The Sea Bottom

Sand dunes on the sea bottom, low tide, Minas Basin, Nova Scotia - Ellie Kennard 2016 Ellie Kennard 2016
Sand dunes on the sea bottom, low tide, Minas Basin, Nova Scotia – Ellie Kennard 2016

Living, as we do, very close to the Bay of Fundy which boasts the highest (and the lowest) tides in the world, twice a day we are able to walk far out along the bottom of the sea bed to the edge of the receding water. It is a strange feeling, knowing that within a few short hours the water will be many feet, even meters above our heads as we walk out on the hard sea bottom. It is a constantly shifting underwater landscape, with the perpetual motion of the waves sculpting the sand and rocks into new formations twice a day, every day. The movement of the water doesn’t allow for anything but buried sea creatures and crabs to remain for long. It gives a clean sweep, every 12.5 hours. Here it looks as if the sand has taken the form of the receding waves themselves. This is Kingsport Beach, about 10 minutes from where we live.

45 Responses

  1. That's a great shot and your description is so interesting Ellie. How wonderful to be able to walk out at low tide. We live near Morecambe Bay, with has very high and low tides, but quick sands make it too dangerous to walk out. We enjoy the stunning sunsets instead.

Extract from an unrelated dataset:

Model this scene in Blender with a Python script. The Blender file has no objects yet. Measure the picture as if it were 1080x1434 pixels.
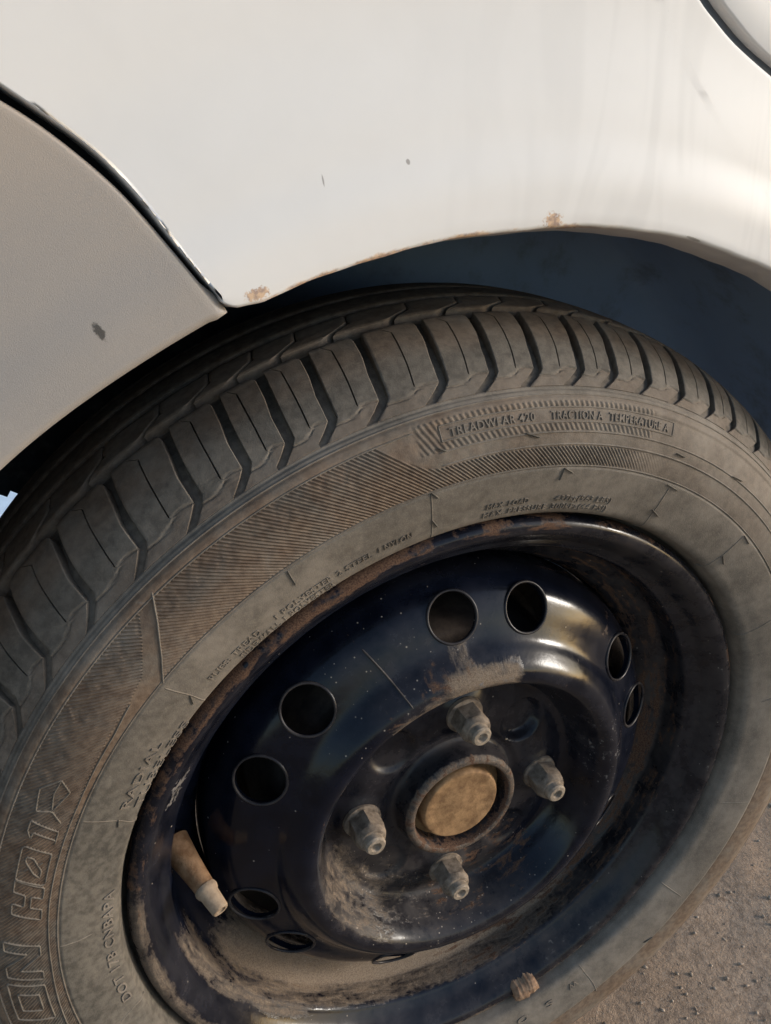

  2. +patrick tracey thank you!

    Thanks a lot +Sumit Sen

    Yes , strange, isn't it. +Lynn David Newton​? It's stony or rocky in places and very muddy in others. This section is just heard sand worth occasional sink holes. Not too cold water, though, as by the time it had come all the way back in across that hot sand it gets pretty warm.

    Thank you. +Chandler L. Walker​ and. +Landscape Photography​ for the comment and the reshare. It's much appreciated.

    Thanks Linda. We did have a great walk and will have more, I'm sure. +Linda Jess

    Thank you. +Cynthia Carden Gibson

    Thanks a lot +Willie Scott​ and it would be great to see you here one day.

  3. Extraordinary. I would have expected it to be much more rocky. Instead, it appears to be sandy. When I lived in Maine, I lived a couple hundred yards from the ocean coast and walked down to look almost every day. It was very rocky. In the time I lived there I was once able to get out in that water and swim in it for a few minutes. It never got warm. And my feet stood on rocks. (I'm a good swimmer, but didn't go out above my head.)

    1. Thanks very much Cynthia! We walked there together when you were visiting, in, I think horribly cold and windy weather. Wasn’t it raining a bit? Anyway, it’s refreshing to walk there now.

  4. awesome, I didn't know that you live in this region, I remember I was somewhere at the Bay of Fundy when I visited Canada many years ago, I guess it was at a tourist spot, many people walked around, but it was very interesting to watch the boats moving with the tide!